» Task brief
Exclude the pictures and reproduce the remaining data exactly as written.

» Source data
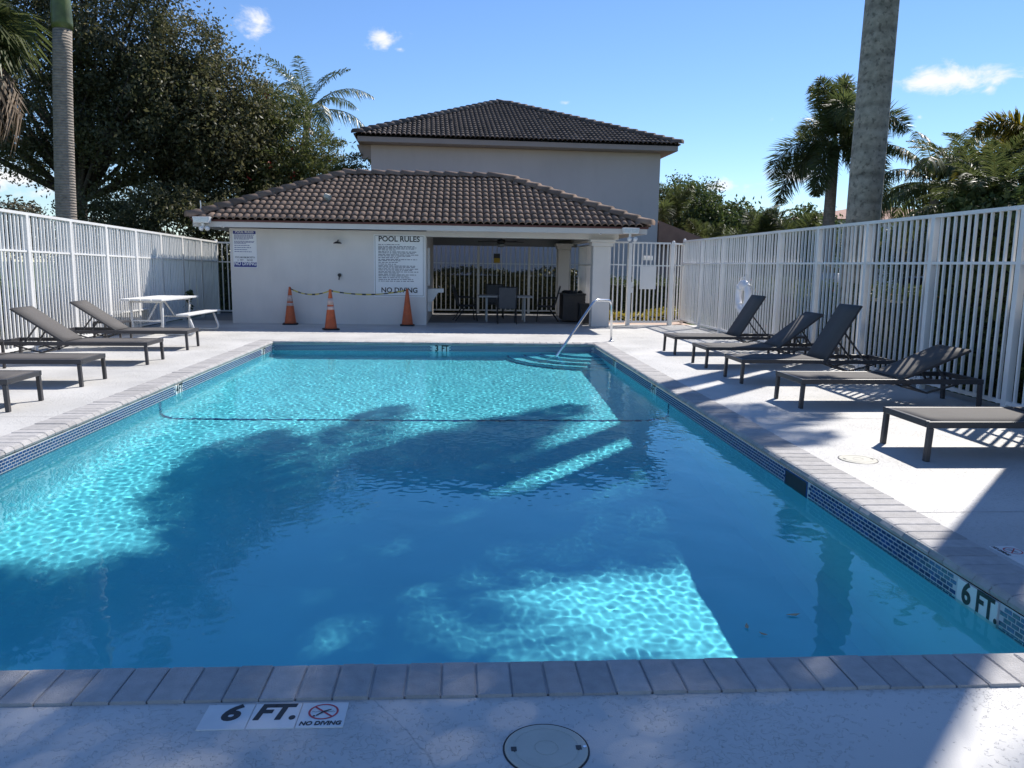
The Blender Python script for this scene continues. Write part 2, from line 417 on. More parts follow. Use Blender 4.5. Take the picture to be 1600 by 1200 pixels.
def fast_mesh(name, V, Fq, mat, tint=None, smooth=False):
    """numpy mesh: V (n,3), Fq (m,k) all faces of k corners"""
    me = bpy.data.meshes.new(name); V = np.asarray(V, np.float32); Fq = np.asarray(Fq, np.int32); k = Fq.shape[1]
    me.vertices.add(len(V)); me.vertices.foreach_set('co', V.ravel())
    me.loops.add(Fq.size); me.loops.foreach_set('vertex_index', Fq.ravel())
    me.polygons.add(len(Fq)); me.polygons.foreach_set('loop_start', np.arange(0, Fq.size, k, dtype=np.int32))
    me.polygons.foreach_set('loop_total', np.full(len(Fq), k, np.int32))
    if smooth:
        me.polygons.foreach_set('use_smooth', np.ones(len(Fq), bool))
    me.update(calc_edges=True)
    if tint is not None:
        a = me.attributes.new('tint', 'FLOAT', 'POINT'); a.data.foreach_set('value', np.asarray(tint, np.float32))
    me.materials.append(mat); me.validate(); return me


def text(s, size, mat, parent, loc, rot=(pi / 2, 0, 0), bold=0.0, shear=0.0, align='LEFT', sx=1.0, name='lettering', thick=0.0008, space=1.0):
    cu = bpy.data.curves.new('tmp', 'FONT'); cu.body = s; cu.size = size; cu.align_x = align; cu.align_y = 'BOTTOM'
    cu.offset = bold; cu.shear = shear; cu.extrude = thick; cu.resolution_u = 4; cu.space_character = space
    t = bpy.data.objects.new('tmp', cu); COL.objects.link(t)
    bpy.context.view_layer.update()
    me = bpy.data.meshes.new_from_object(t); bpy.data.objects.remove(t); bpy.data.curves.remove(cu)
    me.materials.clear(); me.materials.append(mat); me.name = name
    o = place(name, me, parent, loc, rot, (sx, 1, 1)); return o


# ================================================================== SETTING
PX0, PX1, PY0, PY1 = -3.68, 2.64, 2.895, 15.56        # inside of the pool
CW = 0.305                                            # coping width
CWN = .248
OX0, OX1, OY0, OY1 = PX0 - CW, PX1 + CW, PY0 - CWN, PY1 + CW
WZ = -0.165                                           # water level
FLX, FRX = -7.1, 6.1                                  # fence lines
BACKY = 25.3

# ground outside
g = MB(); S = 320
g.add([(-S, -S, -.10), (S, -S, -.10), (S, S, -.10), (-S, S, -.10)], [(0, 1, 2, 3)])
# keep the ground clear of the pool basin
g = MB()
for (a, b, c, d) in ((-S, PX0 - .2, -S, S), (PX1 + .2, S, -S, S), (PX0 - .2, PX1 + .2, -S, PY0 - .2), (PX0 - .2, PX1 + .2, PY1 + .2, S)):
    g.add([(a, c, -.10), (b, c, -.10), (b, d, -.10), (a, d, -.10)], [(0, 1, 2, 3)])
tag(g.build('ground', M_GRASS), kind='structure')
r = MB(); r.add([(10.6, -60, -.085), (15.5, -60, -.085), (15.5, 120, -.085), (10.6, 120, -.085)], [(0, 1, 2, 3)])
tag(r.build('road', M_ASPH), kind='structure')
r = MB(); r.add([(3.9, 21.05, -.02), (6.3, 21.05, -.02), (6.3, 24.0, -.02), (3.9, 24.0, -.02)], [(0, 1, 2, 3)])
tag(r.build('garden_path', M_PAVER), kind='structure')

# deck
d = MB(); DX0, DX1, DY0, DY1 = -7.35, 6.35, -5.0, 21.0
for (a, b, c, e) in ((DX0, OX0, DY0, DY1), (OX1, DX1, DY0, DY1), (OX0, OX1, DY0, OY0), (OX0, OX1, OY1, DY1)):
    d.add([(a, c, 0), (b, c, 0), (b, e, 0), (a, e, 0)], [(0, 1, 2, 3)])
for (a, b) in (((DX0, DY0), (DX1, DY0)), ((DX1, DY0), (DX1, DY1)), ((DX1, DY1), (DX0, DY1)), ((DX0, DY1), (DX0, DY0))):
    d.add([(a[0], a[1], -.2), (b[0], b[1], -.2), (b[0], b[1], 0), (a[0], a[1], 0)], [(0, 1, 2, 3)])
deck = tag(d.build('pool_deck', M_DECK), kind='structure')
# saw-cut control joints in the deck
for (x0, y0, x1, y1) in ((OX1, 4.75, FRX, 4.75), (OX1, 7.9, FRX, 7.9), (OX1, 11.2, FRX, 11.2), (OX1, 14.4, FRX, 14.4), (FLX, 7.9, OX0, 7.9), (FLX, 11.2, OX0, 11.2), (FLX, 14.4, OX0, 14.4),
                         (-1.2, OY1, -1.2, 20.1), (FLX, 17.3, FRX, 17.3)):
    j = MB()
    w = .0035
    if abs(x1 - x0) > abs(y1 - y0):
        j.add([(x0, y0 - w, .0025), (x1, y0 - w, .0025), (x1, y0 + w, .0025), (x0, y0 + w, .0025)], [(0, 1, 2, 3)])
    else:
        j.add([(x0 - w, y0, .0025), (x0 + w, y0, .0025), (x0 + w, y1, .0025), (x0 - w, y1, .0025)], [(0, 1, 2, 3)])
    j.build('joint', M_MORTAR, deck)
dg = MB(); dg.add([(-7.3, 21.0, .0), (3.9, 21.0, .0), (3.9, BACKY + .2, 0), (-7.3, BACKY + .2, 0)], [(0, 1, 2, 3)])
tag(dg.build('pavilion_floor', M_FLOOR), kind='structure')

# ------------------------------------------------------------------ pool basin
def floor_z(y):
    if y >= 9.75: return -(.17 + .80 + (PY1 - y) / (PY1 - 9.75) * .26)
    if y >= 5.5: return -(.17 + 1.06 + (9.75 - y) / 4.25 * .46)
    return -(.17 + 1.52)

ys = [PY0, 4.0, 5.5, 7.0, 8.5, 9.75, 11.8, 13.6, PY1]
p = MB()
COVE = .28
for i in range(len(ys) - 1):
    a, b = ys[i], ys[i + 1]; za, zb = floor_z(a), floor_z(b)
    prof = lambda y, z: [(PX0, y, -.05), (PX0, y, z + COVE)] + [(PX0 + COVE * (1 - cos(t)), y, z + COVE * (1 - sin(t))) for t in (radians(30), radians(60), radians(90))] + \
                        [(PX1 - COVE * (1 - cos(t)), y, z + COVE * (1 - sin(t))) for t in (radians(90), radians(60), radians(30))] + [(PX1, y, z + COVE), (PX1, y, -.05)]
    A = prof(a, za); B = prof(b, zb); n = len(A)
    p.add(A + B, [(k, k + 1, n + k + 1, n + k) for k in range(n - 1)])
for y in (PY0, PY1):
    z = floor_z(y)
    q = [(PX0, y, -.05), (PX0, y, z), (PX1, y, z), (PX1, y, -.05)]
    p.add(q, [(0, 1, 2, 3)] if y == PY1 else [(3, 2, 1, 0)])
basin = tag(p.build('pool_basin', M_PLASTER, smooth=False), kind='structure')
basin.cycles.is_caustics_receiver = True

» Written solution
The Blender Python script for this scene continues. Write part 2, from line 417 on. More parts follow. Use Blender 4.5. Take the picture to be 1600 by 1200 pixels.
def fast_mesh(name, V, Fq, mat, tint=None, smooth=False):
    """numpy mesh: V (n,3), Fq (m,k) all faces of k corners"""
    me = bpy.data.meshes.new(name); V = np.asarray(V, np.float32); Fq = np.asarray(Fq, np.int32); k = Fq.shape[1]
    me.vertices.add(len(V)); me.vertices.foreach_set('co', V.ravel())
    me.loops.add(Fq.size); me.loops.foreach_set('vertex_index', Fq.ravel())
    me.polygons.add(len(Fq)); me.polygons.foreach_set('loop_start', np.arange(0, Fq.size, k, dtype=np.int32))
    me.polygons.foreach_set('loop_total', np.full(len(Fq), k, np.int32))
    if smooth:
        me.polygons.foreach_set('use_smooth', np.ones(len(Fq), bool))
    me.update(calc_edges=True)
    if tint is not None:
        a = me.attributes.new('tint', 'FLOAT', 'POINT'); a.data.foreach_set('value', np.asarray(tint, np.float32))
    me.materials.append(mat); me.validate(); return me


def text(s, size, mat, parent, loc, rot=(pi / 2, 0, 0), bold=0.0, shear=0.0, align='LEFT', sx=1.0, name='lettering', thick=0.0008, space=1.0):
    cu = bpy.data.curves.new('tmp', 'FONT'); cu.body = s; cu.size = size; cu.align_x = align; cu.align_y = 'BOTTOM'
    cu.offset = bold; cu.shear = shear; cu.extrude = thick; cu.resolution_u = 4; cu.space_character = space
    t = bpy.data.objects.new('tmp', cu); COL.objects.link(t)
    bpy.context.view_layer.update()
    me = bpy.data.meshes.new_from_object(t); bpy.data.objects.remove(t); bpy.data.curves.remove(cu)
    me.materials.clear(); me.materials.append(mat); me.name = name
    o = place(name, me, parent, loc, rot, (sx, 1, 1)); return o


# ================================================================== SETTING
PX0, PX1, PY0, PY1 = -3.68, 2.64, 2.895, 15.56        # inside of the pool
CW = 0.305                                            # coping width
CWN = .248
OX0, OX1, OY0, OY1 = PX0 - CW, PX1 + CW, PY0 - CWN, PY1 + CW
WZ = -0.165                                           # water level
FLX, FRX = -7.1, 6.1                                  # fence lines
BACKY = 25.3

# ground outside
g = MB(); S = 320
g.add([(-S, -S, -.10), (S, -S, -.10), (S, S, -.10), (-S, S, -.10)], [(0, 1, 2, 3)])
# keep the ground clear of the pool basin
g = MB()
for (a, b, c, d) in ((-S, PX0 - .2, -S, S), (PX1 + .2, S, -S, S), (PX0 - .2, PX1 + .2, -S, PY0 - .2), (PX0 - .2, PX1 + .2, PY1 + .2, S)):
    g.add([(a, c, -.10), (b, c, -.10), (b, d, -.10), (a, d, -.10)], [(0, 1, 2, 3)])
tag(g.build('ground', M_GRASS), kind='structure')
r = MB(); r.add([(10.6, -60, -.085), (15.5, -60, -.085), (15.5, 120, -.085), (10.6, 120, -.085)], [(0, 1, 2, 3)])
tag(r.build('road', M_ASPH), kind='structure')
r = MB(); r.add([(3.9, 21.05, -.02), (6.3, 21.05, -.02), (6.3, 24.0, -.02), (3.9, 24.0, -.02)], [(0, 1, 2, 3)])
tag(r.build('garden_path', M_PAVER), kind='structure')

# deck
d = MB(); DX0, DX1, DY0, DY1 = -7.35, 6.35, -5.0, 21.0
for (a, b, c, e) in ((DX0, OX0, DY0, DY1), (OX1, DX1, DY0, DY1), (OX0, OX1, DY0, OY0), (OX0, OX1, OY1, DY1)):
    d.add([(a, c, 0), (b, c, 0), (b, e, 0), (a, e, 0)], [(0, 1, 2, 3)])
for (a, b) in (((DX0, DY0), (DX1, DY0)), ((DX1, DY0), (DX1, DY1)), ((DX1, DY1), (DX0, DY1)), ((DX0, DY1), (DX0, DY0))):
    d.add([(a[0], a[1], -.2), (b[0], b[1], -.2), (b[0], b[1], 0), (a[0], a[1], 0)], [(0, 1, 2, 3)])
deck = tag(d.build('pool_deck', M_DECK), kind='structure')
# saw-cut control joints in the deck
for (x0, y0, x1, y1) in ((OX1, 4.75, FRX, 4.75), (OX1, 7.9, FRX, 7.9), (OX1, 11.2, FRX, 11.2), (OX1, 14.4, FRX, 14.4), (FLX, 7.9, OX0, 7.9), (FLX, 11.2, OX0, 11.2), (FLX, 14.4, OX0, 14.4),
                         (-1.2, OY1, -1.2, 20.1), (FLX, 17.3, FRX, 17.3)):
    j = MB()
    w = .0035
    if abs(x1 - x0) > abs(y1 - y0):
        j.add([(x0, y0 - w, .0025), (x1, y0 - w, .0025), (x1, y0 + w, .0025), (x0, y0 + w, .0025)], [(0, 1, 2, 3)])
    else:
        j.add([(x0 - w, y0, .0025), (x0 + w, y0, .0025), (x0 + w, y1, .0025), (x0 - w, y1, .0025)], [(0, 1, 2, 3)])
    j.build('joint', M_MORTAR, deck)
dg = MB(); dg.add([(-7.3, 21.0, .0), (3.9, 21.0, .0), (3.9, BACKY + .2, 0), (-7.3, BACKY + .2, 0)], [(0, 1, 2, 3)])
tag(dg.build('pavilion_floor', M_FLOOR), kind='structure')

# ------------------------------------------------------------------ pool basin
def floor_z(y):
    if y >= 9.75: return -(.17 + .80 + (PY1 - y) / (PY1 - 9.75) * .26)
    if y >= 5.5: return -(.17 + 1.06 + (9.75 - y) / 4.25 * .46)
    return -(.17 + 1.52)

ys = [PY0, 4.0, 5.5, 7.0, 8.5, 9.75, 11.8, 13.6, PY1]
p = MB()
COVE = .28
for i in range(len(ys) - 1):
    a, b = ys[i], ys[i + 1]; za, zb = floor_z(a), floor_z(b)
    prof = lambda y, z: [(PX0, y, -.05), (PX0, y, z + COVE)] + [(PX0 + COVE * (1 - cos(t)), y, z + COVE * (1 - sin(t))) for t in (radians(30), radians(60), radians(90))] + \
                        [(PX1 - COVE * (1 - cos(t)), y, z + COVE * (1 - sin(t))) for t in (radians(90), radians(60), radians(30))] + [(PX1, y, z + COVE), (PX1, y, -.05)]
    A = prof(a, za); B = prof(b, zb); n = len(A)
    p.add(A + B, [(k, k + 1, n + k + 1, n + k) for k in range(n - 1)])
for y in (PY0, PY1):
    z = floor_z(y)
    q = [(PX0, y, -.05), (PX0, y, z), (PX1, y, z), (PX1, y, -.05)]
    p.add(q, [(0, 1, 2, 3)] if y == PY1 else [(3, 2, 1, 0)])
basin = tag(p.build('pool_basin', M_PLASTER, smooth=False), kind='structure')
basin.cycles.is_caustics_receiver = True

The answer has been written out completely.